En conséquence, il est fait droit à la demande de la société Sogefinancement dans la seule limite de 50 euros.

Il n’y a pas lieu de statuer spécifiquement sur l’application des dispositions de l’article L. 313-3 du code monétaire et financier, la sanction de déchéance du droit aux intérêts n’étant pas encourue.

Le jugement qui a condamné Mme [U] aux dépens de première instance doit être confirmé. En revanche rien ne justifie de la condamner aux dépens d’appel, alors que n’ayant jamais été représentée ni en première instance, ni en appel, elle n’a jamais fait valoir aucun moyen ayant pu conduire le premier juge à statuer comme il l’a fait. La société Sogefinancement conservera donc la charge des dépens d’appel ainsi que de ses frais irrépétibles.

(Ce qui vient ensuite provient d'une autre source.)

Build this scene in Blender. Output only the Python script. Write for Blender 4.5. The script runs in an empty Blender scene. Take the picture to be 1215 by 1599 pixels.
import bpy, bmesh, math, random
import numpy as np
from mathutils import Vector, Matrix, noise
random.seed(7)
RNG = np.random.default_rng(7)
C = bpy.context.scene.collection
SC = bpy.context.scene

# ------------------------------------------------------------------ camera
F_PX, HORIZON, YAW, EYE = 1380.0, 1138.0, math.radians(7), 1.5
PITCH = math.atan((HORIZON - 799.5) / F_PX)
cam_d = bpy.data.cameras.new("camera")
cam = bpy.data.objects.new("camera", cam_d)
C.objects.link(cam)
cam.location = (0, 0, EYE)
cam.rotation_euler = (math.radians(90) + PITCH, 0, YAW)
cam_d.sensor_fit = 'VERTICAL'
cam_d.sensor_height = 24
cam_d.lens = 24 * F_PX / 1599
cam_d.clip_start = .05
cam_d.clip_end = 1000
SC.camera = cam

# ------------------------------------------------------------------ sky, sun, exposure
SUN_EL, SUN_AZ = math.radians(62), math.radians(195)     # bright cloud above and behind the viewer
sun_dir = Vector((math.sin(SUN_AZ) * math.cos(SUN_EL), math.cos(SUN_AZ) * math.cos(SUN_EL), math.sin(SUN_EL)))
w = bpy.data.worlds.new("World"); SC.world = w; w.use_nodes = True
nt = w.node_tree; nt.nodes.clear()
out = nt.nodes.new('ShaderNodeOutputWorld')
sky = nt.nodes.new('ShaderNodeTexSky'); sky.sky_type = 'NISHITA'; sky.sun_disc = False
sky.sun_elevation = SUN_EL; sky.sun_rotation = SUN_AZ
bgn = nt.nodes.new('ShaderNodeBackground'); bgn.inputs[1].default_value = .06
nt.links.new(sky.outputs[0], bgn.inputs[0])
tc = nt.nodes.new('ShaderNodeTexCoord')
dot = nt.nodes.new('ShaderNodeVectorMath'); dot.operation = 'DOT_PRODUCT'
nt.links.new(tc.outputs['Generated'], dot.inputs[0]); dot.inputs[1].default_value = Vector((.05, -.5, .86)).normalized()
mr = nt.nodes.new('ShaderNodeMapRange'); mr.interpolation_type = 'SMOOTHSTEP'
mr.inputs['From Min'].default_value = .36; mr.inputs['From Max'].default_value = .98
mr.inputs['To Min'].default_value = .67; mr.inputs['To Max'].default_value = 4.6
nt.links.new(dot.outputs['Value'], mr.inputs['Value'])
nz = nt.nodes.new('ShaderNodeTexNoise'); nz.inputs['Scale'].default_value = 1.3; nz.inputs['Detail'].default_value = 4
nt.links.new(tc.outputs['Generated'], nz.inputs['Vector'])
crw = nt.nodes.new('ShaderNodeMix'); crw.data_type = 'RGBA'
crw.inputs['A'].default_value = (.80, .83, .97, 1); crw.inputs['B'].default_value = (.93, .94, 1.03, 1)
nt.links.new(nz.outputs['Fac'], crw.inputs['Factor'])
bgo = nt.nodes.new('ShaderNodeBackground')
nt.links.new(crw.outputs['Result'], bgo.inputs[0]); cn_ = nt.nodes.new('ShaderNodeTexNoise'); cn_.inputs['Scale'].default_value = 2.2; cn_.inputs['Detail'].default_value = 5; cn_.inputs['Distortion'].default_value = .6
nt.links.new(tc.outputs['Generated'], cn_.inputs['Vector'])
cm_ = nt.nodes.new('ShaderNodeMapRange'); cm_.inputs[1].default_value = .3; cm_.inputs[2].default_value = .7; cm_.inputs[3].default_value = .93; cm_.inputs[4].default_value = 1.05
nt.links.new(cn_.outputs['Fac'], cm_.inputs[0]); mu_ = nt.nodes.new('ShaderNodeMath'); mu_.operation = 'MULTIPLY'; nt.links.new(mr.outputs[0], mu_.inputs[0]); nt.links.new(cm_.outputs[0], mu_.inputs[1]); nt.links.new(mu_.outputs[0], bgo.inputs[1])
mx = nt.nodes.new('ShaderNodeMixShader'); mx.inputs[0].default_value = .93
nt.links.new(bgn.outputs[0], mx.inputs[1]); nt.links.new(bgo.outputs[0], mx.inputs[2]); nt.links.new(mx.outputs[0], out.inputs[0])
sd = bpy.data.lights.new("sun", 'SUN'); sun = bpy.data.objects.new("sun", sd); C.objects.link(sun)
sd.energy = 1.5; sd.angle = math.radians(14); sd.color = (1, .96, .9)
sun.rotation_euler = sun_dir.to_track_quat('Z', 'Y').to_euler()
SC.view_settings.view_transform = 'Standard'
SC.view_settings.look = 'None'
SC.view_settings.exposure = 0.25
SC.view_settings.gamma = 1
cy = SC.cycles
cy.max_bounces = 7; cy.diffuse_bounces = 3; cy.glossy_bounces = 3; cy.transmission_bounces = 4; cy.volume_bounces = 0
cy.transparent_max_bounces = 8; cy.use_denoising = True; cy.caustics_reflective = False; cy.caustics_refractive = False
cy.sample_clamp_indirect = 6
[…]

Le surplus des demandes est rejeté.

PAR CES MOTIFS

LA COUR,

Statuant en dernier ressort, après débats en audience publique, par arrêt rendu par défaut, par décision mise à disposition au greffe,

Infirme le jugement dont appel sauf en ce qu’il reçu la société Sogefinancement en son action, en ce qu’il a rejeté la fin de non-recevoir tirée de la prescription du moyen soulevé d’office et en ce qu’il a condamné Mme [U] aux dépens ;

Statuant de nouveau et y ajoutant,

Dit n’y avoir lieu à déchéance du droit aux intérêts contractuels ;

Condamne Mme [Y] [U] à payer à la société Sogefinancement une somme de 7 300,35 euros augmentée des intérêts au taux contractuel de 7,40 % l’an à compter du 6 décembre 2019 sur la somme de 7 223,13 euros outre la somme de 50 euros augmentée des intérêts au taux légal à compter du 6 décembre 2019 ;

Rejette le surplus des demandes ;

Dit n’y avoir lieu à application de l’article 700 du code de procédure civile ;

Condamne la société Sogefinancement aux dépens d’appel.